OREANDA-NEWS. April 15, 2015. The Executive Board of the International Monetary Fund (IMF) completed the fourth review of the Solomon Islands’ economic performance under the Extended Credit Facility (ECF) arrangement.

Completion of the fourth review enables the Solomon Islands to draw an amount equivalent to SDR 0.149 million (about US\\$0.2 million) immediately, bringing total disbursements under the arrangement to an amount equivalent to SDR 0.743 million (about US\\$1.02 million).

The three-year ECF arrangement was approved December 7, 2012, in an amount equivalent to SDR 1.04 million (about US\\$1.59 million), or 10 percent of the country’s quota (see Press Release No. 12/479).
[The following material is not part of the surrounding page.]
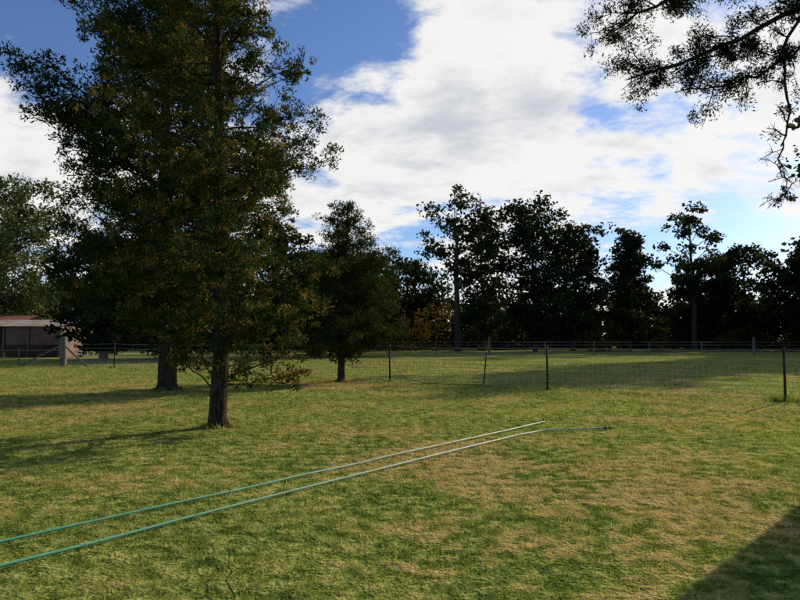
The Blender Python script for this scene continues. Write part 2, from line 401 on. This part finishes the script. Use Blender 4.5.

Following the Executive Board’s discussion on the Solomon Islands, Mr. Min Zhu, Deputy Managing Director and Acting Chair, stated:

“Solomon Islands has made enormous strides in strengthening its macro-financial performance and its institutions over the last few years. Fiscal and reserve buffers have been rebuilt, and important reforms, notably public financial management (PFM) and financial sector reforms, are being implemented. However, sources of growth going forward are unclear as result of setback in mining prospects and the depletion of forest resources. While the country has large development needs, fiscal space should be used wisely in 2015, given Solomon Islands’ vulnerabilities to shocks and the uncertain growth outlook.
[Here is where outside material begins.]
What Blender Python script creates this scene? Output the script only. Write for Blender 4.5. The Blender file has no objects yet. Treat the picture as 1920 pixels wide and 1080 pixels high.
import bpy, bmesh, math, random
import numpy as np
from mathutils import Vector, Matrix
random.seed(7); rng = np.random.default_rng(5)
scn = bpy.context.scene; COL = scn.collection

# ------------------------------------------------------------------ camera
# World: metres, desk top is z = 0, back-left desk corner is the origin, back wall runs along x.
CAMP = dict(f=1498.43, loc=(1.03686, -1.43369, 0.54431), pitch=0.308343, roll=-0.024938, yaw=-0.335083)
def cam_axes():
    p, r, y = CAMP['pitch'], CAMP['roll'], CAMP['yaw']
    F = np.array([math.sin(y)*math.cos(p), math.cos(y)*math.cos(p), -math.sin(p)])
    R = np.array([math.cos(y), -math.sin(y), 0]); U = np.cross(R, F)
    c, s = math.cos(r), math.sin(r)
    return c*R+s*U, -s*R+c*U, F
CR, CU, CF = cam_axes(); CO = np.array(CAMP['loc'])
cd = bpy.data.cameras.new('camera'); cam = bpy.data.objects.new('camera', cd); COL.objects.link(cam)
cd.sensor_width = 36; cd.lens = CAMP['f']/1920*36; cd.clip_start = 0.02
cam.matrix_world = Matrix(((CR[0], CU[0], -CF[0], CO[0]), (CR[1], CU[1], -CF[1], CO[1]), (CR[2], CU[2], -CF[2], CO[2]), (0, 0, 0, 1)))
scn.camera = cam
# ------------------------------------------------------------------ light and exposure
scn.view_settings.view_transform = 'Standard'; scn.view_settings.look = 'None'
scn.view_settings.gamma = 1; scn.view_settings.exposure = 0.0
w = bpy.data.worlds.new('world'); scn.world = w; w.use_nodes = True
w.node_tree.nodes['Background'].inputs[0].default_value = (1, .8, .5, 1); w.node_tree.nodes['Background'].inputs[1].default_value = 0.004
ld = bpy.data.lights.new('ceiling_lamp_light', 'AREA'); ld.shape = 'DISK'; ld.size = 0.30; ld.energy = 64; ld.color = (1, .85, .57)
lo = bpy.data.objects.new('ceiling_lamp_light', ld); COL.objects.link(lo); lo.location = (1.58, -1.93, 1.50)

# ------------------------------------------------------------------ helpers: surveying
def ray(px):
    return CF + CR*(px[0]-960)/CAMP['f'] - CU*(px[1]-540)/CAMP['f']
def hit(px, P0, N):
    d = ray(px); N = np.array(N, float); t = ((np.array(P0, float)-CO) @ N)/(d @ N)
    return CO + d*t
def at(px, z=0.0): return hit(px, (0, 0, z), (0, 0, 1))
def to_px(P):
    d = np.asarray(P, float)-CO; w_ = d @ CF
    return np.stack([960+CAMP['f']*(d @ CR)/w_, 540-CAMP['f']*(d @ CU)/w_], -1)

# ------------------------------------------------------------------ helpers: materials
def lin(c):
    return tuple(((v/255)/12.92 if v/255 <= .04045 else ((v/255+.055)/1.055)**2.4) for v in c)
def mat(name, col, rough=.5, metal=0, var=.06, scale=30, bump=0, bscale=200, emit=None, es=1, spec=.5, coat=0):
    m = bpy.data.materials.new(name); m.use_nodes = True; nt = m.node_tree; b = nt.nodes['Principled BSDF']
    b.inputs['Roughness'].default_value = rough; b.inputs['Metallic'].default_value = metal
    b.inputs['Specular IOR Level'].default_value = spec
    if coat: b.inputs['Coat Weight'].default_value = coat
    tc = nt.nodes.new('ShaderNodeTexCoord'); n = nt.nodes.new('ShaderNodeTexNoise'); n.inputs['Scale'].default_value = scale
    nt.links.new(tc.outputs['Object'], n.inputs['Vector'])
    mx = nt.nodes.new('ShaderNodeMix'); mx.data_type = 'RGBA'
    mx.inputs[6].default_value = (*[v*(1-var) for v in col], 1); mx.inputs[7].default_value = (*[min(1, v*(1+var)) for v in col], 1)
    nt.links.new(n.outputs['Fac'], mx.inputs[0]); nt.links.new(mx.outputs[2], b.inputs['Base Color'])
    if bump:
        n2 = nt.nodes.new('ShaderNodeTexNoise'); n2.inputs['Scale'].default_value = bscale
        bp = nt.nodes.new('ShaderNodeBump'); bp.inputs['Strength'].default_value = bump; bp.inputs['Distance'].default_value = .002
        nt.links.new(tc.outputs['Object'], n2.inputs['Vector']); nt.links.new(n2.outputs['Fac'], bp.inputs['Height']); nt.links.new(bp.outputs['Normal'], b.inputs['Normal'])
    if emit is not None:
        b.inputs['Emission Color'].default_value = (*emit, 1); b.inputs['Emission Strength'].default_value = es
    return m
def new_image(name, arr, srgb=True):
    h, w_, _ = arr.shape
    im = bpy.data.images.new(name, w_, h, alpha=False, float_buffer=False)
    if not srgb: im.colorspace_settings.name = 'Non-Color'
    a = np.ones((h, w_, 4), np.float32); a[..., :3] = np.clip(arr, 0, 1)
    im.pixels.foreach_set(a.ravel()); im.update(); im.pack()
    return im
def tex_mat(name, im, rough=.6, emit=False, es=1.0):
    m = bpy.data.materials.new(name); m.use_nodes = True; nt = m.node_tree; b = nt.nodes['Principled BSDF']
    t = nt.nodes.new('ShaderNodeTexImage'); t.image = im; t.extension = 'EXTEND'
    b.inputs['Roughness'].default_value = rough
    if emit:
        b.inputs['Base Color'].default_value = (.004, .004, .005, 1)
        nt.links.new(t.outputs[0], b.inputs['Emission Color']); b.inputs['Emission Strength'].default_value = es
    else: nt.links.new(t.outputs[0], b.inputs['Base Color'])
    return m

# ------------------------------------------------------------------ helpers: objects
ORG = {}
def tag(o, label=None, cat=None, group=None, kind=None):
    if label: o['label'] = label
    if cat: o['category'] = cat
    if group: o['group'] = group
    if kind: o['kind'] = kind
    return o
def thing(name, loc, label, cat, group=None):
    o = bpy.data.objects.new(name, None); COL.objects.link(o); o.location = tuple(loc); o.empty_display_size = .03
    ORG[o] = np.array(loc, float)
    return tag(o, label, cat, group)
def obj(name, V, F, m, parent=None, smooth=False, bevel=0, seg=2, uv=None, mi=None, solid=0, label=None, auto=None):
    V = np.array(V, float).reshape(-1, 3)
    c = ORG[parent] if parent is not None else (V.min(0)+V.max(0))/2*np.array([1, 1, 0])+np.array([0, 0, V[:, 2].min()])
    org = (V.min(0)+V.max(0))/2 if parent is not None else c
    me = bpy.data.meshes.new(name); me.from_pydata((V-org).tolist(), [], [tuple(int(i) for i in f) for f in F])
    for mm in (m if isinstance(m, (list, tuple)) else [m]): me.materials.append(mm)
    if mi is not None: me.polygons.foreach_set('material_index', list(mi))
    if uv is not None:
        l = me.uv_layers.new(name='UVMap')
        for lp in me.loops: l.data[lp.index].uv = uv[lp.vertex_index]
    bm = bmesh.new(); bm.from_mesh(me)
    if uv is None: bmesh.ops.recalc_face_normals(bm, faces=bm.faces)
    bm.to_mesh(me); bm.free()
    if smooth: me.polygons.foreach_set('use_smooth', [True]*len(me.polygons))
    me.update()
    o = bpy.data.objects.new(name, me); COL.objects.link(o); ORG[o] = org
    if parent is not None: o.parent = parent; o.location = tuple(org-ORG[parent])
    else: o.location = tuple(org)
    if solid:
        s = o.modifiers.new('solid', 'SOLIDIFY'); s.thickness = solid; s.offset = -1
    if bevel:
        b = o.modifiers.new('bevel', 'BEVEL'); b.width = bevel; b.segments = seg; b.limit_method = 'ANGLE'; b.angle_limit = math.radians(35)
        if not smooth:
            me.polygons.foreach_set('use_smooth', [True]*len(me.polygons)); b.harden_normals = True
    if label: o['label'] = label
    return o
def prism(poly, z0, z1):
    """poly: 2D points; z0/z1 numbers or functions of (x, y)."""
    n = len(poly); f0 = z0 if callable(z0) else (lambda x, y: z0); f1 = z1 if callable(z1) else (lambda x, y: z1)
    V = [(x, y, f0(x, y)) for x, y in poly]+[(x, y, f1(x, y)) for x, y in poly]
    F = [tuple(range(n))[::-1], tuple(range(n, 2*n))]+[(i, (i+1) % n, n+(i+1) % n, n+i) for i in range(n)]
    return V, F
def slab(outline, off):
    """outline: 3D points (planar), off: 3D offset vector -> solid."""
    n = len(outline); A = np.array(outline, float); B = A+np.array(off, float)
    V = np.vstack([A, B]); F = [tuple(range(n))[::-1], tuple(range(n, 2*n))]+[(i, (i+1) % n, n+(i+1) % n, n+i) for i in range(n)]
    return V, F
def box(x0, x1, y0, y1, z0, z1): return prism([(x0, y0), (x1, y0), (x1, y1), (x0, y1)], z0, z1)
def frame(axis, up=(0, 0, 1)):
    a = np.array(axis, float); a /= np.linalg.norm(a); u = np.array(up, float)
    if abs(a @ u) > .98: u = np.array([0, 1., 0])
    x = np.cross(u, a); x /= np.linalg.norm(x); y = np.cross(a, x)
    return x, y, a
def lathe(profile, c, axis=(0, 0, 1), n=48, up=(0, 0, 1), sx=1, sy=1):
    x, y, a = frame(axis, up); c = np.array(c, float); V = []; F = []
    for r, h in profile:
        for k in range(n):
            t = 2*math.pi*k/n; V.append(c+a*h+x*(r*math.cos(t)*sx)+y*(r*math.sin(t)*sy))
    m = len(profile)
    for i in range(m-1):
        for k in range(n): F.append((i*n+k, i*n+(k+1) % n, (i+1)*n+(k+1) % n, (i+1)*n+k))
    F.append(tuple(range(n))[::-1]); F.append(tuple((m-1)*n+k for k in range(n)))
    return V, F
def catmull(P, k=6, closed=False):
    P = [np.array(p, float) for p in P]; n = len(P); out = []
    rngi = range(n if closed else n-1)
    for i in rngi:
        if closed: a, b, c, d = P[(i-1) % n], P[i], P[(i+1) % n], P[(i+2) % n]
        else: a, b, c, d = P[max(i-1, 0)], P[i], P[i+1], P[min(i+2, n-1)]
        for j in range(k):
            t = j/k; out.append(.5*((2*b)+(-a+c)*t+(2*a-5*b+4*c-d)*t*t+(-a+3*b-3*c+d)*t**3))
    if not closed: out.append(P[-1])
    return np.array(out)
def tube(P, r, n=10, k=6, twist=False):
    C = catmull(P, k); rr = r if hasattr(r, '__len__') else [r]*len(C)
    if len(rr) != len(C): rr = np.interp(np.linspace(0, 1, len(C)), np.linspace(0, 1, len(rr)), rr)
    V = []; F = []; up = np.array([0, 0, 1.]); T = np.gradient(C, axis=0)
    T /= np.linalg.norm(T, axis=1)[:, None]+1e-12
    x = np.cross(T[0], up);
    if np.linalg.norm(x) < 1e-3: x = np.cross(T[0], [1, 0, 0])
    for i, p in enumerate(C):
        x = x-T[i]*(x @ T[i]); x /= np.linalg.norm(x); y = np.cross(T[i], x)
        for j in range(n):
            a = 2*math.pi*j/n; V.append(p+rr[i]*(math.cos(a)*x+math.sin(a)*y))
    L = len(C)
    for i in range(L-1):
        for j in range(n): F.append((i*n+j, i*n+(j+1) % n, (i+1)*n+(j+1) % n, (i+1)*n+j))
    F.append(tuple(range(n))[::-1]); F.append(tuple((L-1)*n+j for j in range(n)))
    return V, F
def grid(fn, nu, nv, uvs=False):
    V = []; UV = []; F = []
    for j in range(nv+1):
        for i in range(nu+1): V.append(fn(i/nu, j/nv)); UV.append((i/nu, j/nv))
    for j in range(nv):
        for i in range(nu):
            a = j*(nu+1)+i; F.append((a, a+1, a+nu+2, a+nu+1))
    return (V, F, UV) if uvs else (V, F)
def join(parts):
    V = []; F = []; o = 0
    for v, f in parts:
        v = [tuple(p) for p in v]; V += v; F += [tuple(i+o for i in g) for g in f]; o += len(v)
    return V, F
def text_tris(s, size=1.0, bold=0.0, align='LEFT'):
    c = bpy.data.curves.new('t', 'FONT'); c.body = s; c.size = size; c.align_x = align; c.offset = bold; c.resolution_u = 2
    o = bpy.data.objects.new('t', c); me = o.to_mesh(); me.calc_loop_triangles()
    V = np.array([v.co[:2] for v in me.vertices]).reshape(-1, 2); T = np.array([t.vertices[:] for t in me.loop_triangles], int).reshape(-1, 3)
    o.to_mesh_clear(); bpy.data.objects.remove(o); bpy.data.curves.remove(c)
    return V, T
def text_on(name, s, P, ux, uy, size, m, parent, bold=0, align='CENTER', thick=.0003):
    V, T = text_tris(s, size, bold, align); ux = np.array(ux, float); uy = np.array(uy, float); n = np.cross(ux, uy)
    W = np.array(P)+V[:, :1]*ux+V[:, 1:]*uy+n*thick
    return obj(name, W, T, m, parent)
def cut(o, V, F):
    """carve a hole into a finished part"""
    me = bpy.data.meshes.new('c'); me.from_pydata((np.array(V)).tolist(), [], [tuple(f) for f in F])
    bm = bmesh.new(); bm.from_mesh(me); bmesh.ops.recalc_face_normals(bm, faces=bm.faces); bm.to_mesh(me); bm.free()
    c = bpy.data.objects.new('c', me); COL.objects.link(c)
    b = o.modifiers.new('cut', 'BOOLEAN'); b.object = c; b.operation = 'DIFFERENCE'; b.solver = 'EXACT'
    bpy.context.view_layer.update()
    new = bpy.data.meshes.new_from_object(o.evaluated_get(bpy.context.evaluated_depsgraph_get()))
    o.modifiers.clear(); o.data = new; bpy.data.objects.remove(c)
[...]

“The authorities should sustain efforts to advancing Public Financial Management (PFM) reforms, including by improving the transparency and accountability of scholarships and constituency funds and by continuing to strengthen the quality of public spending.

“The current monetary policy stance is appropriate especially as inflationary pressures have remained subdued. The central bank should, however, be ready to tighten if inflationary pressures emerge. The basket peg is an appropriate exchange rate regime for Solomon Islands and the recent removal of the band around the U.S. dollar should help deliver a more stable effective exchange rate and minimize any further erosion of competitiveness.

“Financial soundness indicators are adequate and the authorities’ efforts to further strengthen supervision and regulation should continue. The forthcoming, new National Provident Fund Act and Credit Union Act should help enhance financial sector stability. Ongoing initiatives to promote mobile banking while ensuring adequate supervision and consumer protection will go a long way toward promoting financial inclusion.”